Подводя итоги этому небольшому сообщению, можно сделать следующие выводы. Курганные могильники «Петушки – I» и «Петушки – II» являлись небольшими сельскими некрополями христианизированного древнерусского населения, проживавшего на данной территории в XII веке. Нет оснований удревнять дату сооружения курганов XI веком. Рецидивы языческого мировоззрения фиксируются в погребальной обрядности, однако не являются чем-то из ряда вон выходящим среди большого круга изученных сельских некрополей домонгольской Руси. «Необычные» погребальные конструкции по-прежнему остаются под вопросом. Планы и особенно фотографии, представленные в отчётах, не дают возможности однозначно ответить на поставленные вопросы.

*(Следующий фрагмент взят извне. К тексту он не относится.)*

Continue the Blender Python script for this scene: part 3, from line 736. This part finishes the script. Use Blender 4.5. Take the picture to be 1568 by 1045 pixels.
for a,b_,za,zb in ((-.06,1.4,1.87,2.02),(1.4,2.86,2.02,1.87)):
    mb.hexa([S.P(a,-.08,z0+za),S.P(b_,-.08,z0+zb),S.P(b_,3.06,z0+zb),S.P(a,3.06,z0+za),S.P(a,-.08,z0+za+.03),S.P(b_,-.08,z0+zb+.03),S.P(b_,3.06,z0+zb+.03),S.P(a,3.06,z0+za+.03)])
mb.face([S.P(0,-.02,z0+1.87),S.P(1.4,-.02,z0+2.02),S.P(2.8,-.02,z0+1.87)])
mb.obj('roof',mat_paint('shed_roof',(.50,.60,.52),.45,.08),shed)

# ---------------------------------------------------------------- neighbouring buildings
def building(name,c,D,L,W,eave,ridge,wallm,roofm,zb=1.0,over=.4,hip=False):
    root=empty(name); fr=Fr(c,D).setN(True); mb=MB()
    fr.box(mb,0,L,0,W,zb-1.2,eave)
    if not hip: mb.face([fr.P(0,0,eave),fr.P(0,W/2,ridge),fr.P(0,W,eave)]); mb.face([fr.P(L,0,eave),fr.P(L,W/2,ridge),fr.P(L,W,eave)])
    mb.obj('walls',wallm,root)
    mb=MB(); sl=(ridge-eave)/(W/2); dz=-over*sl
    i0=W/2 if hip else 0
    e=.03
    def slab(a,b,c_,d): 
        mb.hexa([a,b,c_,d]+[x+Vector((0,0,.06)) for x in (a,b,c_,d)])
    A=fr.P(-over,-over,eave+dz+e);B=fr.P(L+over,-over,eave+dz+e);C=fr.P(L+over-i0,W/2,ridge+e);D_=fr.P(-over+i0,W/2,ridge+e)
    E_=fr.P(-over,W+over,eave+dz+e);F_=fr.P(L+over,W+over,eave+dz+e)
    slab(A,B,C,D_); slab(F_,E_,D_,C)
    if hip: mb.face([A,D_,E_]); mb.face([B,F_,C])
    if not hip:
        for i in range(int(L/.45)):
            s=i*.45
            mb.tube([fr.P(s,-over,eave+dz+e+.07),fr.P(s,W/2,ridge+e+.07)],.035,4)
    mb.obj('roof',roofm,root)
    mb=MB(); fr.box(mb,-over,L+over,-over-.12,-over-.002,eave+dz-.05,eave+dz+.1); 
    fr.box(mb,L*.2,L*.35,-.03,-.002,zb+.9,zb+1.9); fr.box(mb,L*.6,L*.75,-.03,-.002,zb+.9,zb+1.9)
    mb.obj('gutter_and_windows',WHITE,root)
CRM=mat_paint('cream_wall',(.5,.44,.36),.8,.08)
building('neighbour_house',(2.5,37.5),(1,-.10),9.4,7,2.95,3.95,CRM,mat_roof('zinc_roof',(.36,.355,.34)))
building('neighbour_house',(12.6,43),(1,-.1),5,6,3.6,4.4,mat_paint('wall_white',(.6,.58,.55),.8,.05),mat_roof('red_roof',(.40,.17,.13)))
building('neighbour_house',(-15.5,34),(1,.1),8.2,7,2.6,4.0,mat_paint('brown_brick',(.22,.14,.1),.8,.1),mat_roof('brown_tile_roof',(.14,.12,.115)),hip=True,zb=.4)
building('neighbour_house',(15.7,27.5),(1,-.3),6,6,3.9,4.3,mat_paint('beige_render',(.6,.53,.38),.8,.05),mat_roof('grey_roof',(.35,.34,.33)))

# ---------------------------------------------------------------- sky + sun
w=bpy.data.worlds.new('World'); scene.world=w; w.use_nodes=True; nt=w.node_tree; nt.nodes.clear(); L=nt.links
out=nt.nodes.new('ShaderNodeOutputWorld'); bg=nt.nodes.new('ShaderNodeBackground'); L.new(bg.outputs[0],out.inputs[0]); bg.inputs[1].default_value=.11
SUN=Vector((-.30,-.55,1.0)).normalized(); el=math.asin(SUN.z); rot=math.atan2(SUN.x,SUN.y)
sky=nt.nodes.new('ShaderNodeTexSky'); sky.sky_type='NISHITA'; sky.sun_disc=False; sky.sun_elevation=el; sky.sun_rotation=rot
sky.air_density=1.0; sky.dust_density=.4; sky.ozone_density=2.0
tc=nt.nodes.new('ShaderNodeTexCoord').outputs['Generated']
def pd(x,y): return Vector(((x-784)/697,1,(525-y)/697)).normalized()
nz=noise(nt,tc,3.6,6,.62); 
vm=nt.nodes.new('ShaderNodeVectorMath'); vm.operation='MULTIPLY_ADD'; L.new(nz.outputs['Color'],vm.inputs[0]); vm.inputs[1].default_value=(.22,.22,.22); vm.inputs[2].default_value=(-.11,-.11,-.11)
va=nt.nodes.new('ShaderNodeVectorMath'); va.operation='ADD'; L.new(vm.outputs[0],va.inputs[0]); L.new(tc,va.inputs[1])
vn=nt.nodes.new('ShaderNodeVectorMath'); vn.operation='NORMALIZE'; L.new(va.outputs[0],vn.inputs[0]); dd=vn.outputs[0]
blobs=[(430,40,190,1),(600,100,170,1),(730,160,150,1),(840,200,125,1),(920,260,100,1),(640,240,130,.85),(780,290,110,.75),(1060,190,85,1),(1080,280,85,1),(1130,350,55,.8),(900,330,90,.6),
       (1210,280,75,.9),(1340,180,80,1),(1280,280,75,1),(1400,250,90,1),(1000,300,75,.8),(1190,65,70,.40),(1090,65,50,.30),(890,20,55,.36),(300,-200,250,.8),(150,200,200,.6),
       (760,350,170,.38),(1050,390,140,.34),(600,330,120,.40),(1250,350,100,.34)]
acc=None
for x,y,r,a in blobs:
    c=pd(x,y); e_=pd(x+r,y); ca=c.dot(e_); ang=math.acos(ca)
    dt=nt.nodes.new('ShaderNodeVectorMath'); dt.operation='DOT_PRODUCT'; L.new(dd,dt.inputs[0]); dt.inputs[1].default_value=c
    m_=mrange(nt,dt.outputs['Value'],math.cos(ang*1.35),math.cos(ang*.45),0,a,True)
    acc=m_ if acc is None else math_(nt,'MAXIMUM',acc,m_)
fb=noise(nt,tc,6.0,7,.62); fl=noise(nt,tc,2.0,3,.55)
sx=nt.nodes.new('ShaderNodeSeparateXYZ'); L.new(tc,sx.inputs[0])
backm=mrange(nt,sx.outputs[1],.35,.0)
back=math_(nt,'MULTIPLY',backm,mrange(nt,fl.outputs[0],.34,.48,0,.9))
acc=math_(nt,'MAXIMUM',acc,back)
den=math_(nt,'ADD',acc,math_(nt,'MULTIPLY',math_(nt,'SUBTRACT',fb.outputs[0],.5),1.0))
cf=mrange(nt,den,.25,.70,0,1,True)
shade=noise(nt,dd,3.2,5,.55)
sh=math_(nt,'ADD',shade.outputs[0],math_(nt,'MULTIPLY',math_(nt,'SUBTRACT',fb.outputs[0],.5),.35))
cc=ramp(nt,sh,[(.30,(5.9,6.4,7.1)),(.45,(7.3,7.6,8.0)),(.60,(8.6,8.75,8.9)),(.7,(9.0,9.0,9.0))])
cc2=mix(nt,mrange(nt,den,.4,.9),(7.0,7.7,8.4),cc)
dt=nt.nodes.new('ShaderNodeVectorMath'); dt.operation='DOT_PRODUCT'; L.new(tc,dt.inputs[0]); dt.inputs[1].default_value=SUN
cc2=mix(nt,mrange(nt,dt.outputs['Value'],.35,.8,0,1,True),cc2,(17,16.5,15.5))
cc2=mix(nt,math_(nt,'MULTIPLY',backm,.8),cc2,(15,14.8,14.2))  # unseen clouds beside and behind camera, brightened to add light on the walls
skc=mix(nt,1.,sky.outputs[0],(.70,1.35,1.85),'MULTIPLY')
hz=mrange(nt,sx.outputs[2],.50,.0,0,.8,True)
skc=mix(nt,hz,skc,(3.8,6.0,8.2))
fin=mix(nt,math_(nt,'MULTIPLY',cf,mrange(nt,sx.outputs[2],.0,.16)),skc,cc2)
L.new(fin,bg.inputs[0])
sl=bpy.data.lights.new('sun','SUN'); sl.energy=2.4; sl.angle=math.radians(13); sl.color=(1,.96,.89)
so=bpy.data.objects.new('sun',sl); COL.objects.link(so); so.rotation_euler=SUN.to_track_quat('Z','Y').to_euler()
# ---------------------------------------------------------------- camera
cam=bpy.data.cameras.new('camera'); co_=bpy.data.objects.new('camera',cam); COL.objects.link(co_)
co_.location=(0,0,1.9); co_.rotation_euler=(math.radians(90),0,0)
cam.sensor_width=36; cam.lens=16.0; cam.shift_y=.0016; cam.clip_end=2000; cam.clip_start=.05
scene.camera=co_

Галкин Т.О. Могильник Сунгирь. Опыт архивного исследования // Вестник Нижегородского университета. Серия история. № 6 (3). - Нижний Новгород, 2012.- С. 11 – 16.
Глазов В. П. Отчёт об археологических раскопках курганной группы «Петушки II» близ г. Петушки Владимирской обл. в 1980 г. // Архив ВНП ОАО «Владимирреставрация», Арх-П-О, инв. № 16285. – 1981
Глазов В. П. Отчёт об археологических раскопках курганных групп «Петушки I, II» близ г. Петушки Владимирской обл. в 1981 г. // Архив ВНП ОАО «Владимирреставрация», Арх-П-О, инв. № 16426. - 1982.
Глазов В.П. Археологические раскопки курганов близ г. Петушки Владимирской области в 1977 году. Владимир. // Архив государственного центра по учету, использованию и реставрации памятников истории и культуры Владимирской области. Инв. № ГЦ – Ар38. - 1978.
Глазов В.П. Исследования во Владимирской области // АО 1977 года. - М., 1978. - С. 55 – 56.
Глазов В.П. Исследования во Владимирской области // АО 1980 года. - М., 1981. - С. 47 – 48.
Жукова Е. Н., Степанова Ю. В. Древнерусские погребальные памятники Верхневолжья // Археология Верхневолжья. Вып. 1. - Тверь, 2010.
Недошивина Н. Г. Древнерусский курганный могильник Каблуково в Подмосковье // АП. Вып. 3. - М. 2007, - С. 124 – 144.
Родина М.Е. Международные связи Северо-Восточной Руси в X – XIV вв. (по материалам Ростова, Суздаля, Владимира и их округи). - Владимир, 2004..– 208 с.: илл.
Рябинин Е. А., Костромское Поволжье в эпоху Средневековья. - Л., 1986.– 158 с.
Седова М. В. Ярополч Залесский. - М. , 1978. – 156 с.
Седова М. В. Ювелирные изделия древнего Новгорода (X – XV вв.). - М., 1981. – 198 с.: илл.
[1] Доклад на заседании 4 научно-практического семинара «Археологическое изучение Владимиро-Суздальской земли», прочитанный 28 октября 2010 года. К сожалению, автор по ряду объективных причин не смог опубликовать и продолжить исследование. Мы выражаем ему благодарность за возможность ознакомиться с рукописью его доклада и обсуждение данного памятника в частных беседах.
[2] В нашем сообщении мы намеренно не касаемся анализа погребального инвентаря, т.к. подобная работа уже проделана К.Н. Лукьяновым, и мы смеем надеяться, что она всё же увидит свет.
[3] Подвеска «Богоматерь-Умиление», аналогичная иконка происходит из раскопок М. В. Седовой в Ярополче Залесском из слоя XII века (Седова, 1978, с. 119, табл. 6 8-9). Две подобные иконки известны в Костромских курганах (Рябинин, 1986, с. 75-76). М. В. Седова центром производства подобных иконок называет средневековый Владимир и связывает их появление с деятельностью ремесленных мастерских при Успенском соборе, освоивших во второй половине XII века серийный выпуск «памятных» иконок (Седова, 1978, с. 121).